Quirksand

SICP

SICP 3.1.1 Exercises

March 12, 2017 17:49

In Chapter 3, a completely new concept is introduced — storing values to create a local state. This changes our programs so that they have memory and can change over time. As we’ll see, that has benefits and drawbacks.

With the ability to have a local state in our programs, our approach to testing will change somewhat as well. Performing operations during the test itself may change the state. Previously, we could run our tests with any value and in any order, and the results of one test had no affect on any of the other tests. We now have to be aware of what the test operation does, and may need to pay attention to the order of the operations within a test.

This is not wholly undesirable behavior. In fact, much of the time we will want to run a test to determine that desired changes in state actually do occur. Thus, following a sequence of operations will be a critical part of our testing toolkit.

That said, there are aspects related to state that we don’t want to worry about during testing. If we always need to monitor the state in order to write our tests, it becomes harder to modify the tests — adding or removing a single test might make it necessary to rewrite every test that follows after it. Not only that, but it can mean we aren’t testing our code as well as we thought, since the test might only be applicable to a very particular sequence that does not always occur in practice.

For these exercises, the tests are back to a simpler form. They won’t be wrapped in lambda statements, which means that any errors will cause the program to exit. This is partly to keep things simple for the new chapter, and partly to better understand how assignment affects the testing process. Since later tests will depend on the state of things after earlier tests, it’s better to exit as soon as one fails than to continue into potential chaos.

The tests will be short and the sequences should not be too hard to follow. Some of the tests will go in sequence; I’ve tried to note when they rely on the current state. In future sections, we’ll sometimes need to pay attention to what gets stored during testing so that we aren’t expending effort to keep track of the system’s state when it’s not important to us, or testing only against a particular initial state.

One exercise in this section provides a demonstration of how assignment and state can be of real help in our testing. By having procedures that store values in a testing context, we can monitor the process under test, and even gain information about it without having to change the underlying code. Indeed, the ‘test state’ storage function will be put to use for testing, just two exercises after it is written. In that exercise, a monitored version will be used to determine whether a procedure that is expected to run (call-the-cops) actually is being called.
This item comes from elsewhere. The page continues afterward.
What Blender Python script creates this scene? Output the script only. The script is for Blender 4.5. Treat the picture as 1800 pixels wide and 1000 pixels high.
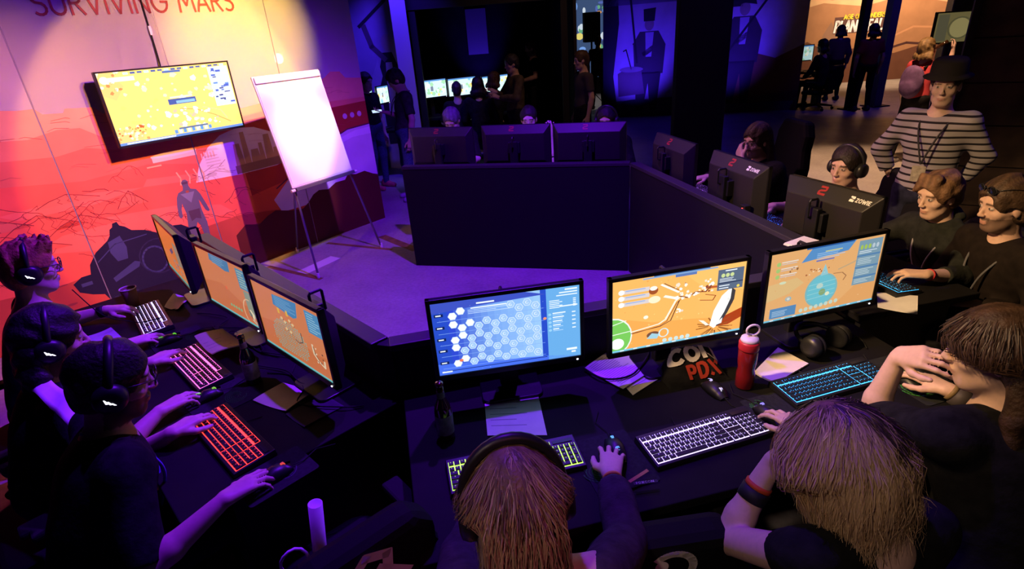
import bpy, bmesh, math, random
import numpy as np
from mathutils import Vector, Matrix

# ------------------------------------------------------------------ scene, camera, light
for o in list(bpy.data.objects): bpy.data.objects.remove(o)
scene = bpy.context.scene
C = scene.collection
random.seed(7); RNG = np.random.default_rng(7)
R = math.radians

scene.view_settings.view_transform = 'Standard'
scene.view_settings.look = 'None'
scene.view_settings.gamma = 1.0
scene.view_settings.exposure = 0.0
scene.view_settings.use_curve_mapping = False

CAM_H = 2.05
PITCH, ROLL, FOCAL_PX = R(24.542), R(-4.380), 980.0
fw = np.array([0, math.cos(PITCH), -math.sin(PITCH)]); rt0 = np.array([1., 0, 0]); up0 = np.cross(rt0, fw)
cr = math.cos(ROLL) * rt0 + math.sin(ROLL) * up0
cu = -math.sin(ROLL) * rt0 + math.cos(ROLL) * up0
cd = bpy.data.cameras.new('camera'); cam = bpy.data.objects.new('camera', cd); C.objects.link(cam)
cd.sensor_width = 36; cd.lens = FOCAL_PX / 1800 * 36; cd.clip_start = .02; cd.clip_end = 200
m = Matrix.Identity(4)
for i in range(3): m[i][0], m[i][1], m[i][2] = cr[i], cu[i], -fw[i]
m[2][3] = CAM_H
cam.matrix_world = m
scene.camera = cam

w = bpy.data.worlds.new('hall_air'); scene.world = w; w.use_nodes = True
w.node_tree.nodes['Background'].inputs[0].default_value = (.010, .008, .028, 1)
w.node_tree.nodes['Background'].inputs[1].default_value = .12

def spot(name, loc, target, color, power, angle, blend=.3, radius=.05):
    d = bpy.data.lights.new(name, 'SPOT'); o = bpy.data.objects.new(name, d); C.objects.link(o)
    d.color = color; d.energy = power; d.spot_size = R(angle); d.spot_blend = blend; d.shadow_soft_size = radius
    o.location = loc
    o.rotation_euler = (Vector(target) - Vector(loc)).to_track_quat('-Z', 'Y').to_euler()
    return o
WARM = (1.0, .50, .16); AMBER = (1.0, .62, .30); VIOLET = (.165, .010, 1.0); BLUE = (.07, .02, 1.0); PINK = (1.0, .22, .42)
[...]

Note that some of this testing code relies on redefining existing variables; if your version of Scheme doesn’t allow this, the code won’t work as written and renaming will be required. The monitored version also expects that call-the-cops does not take any arguments, which isn’t one of its requirements in the exercise. However, there isn’t likely to be any need for an argument in any version you come up with. Alternatively, if you do have call-the-cops take an argument, you can modify the monitoring routine to handle it.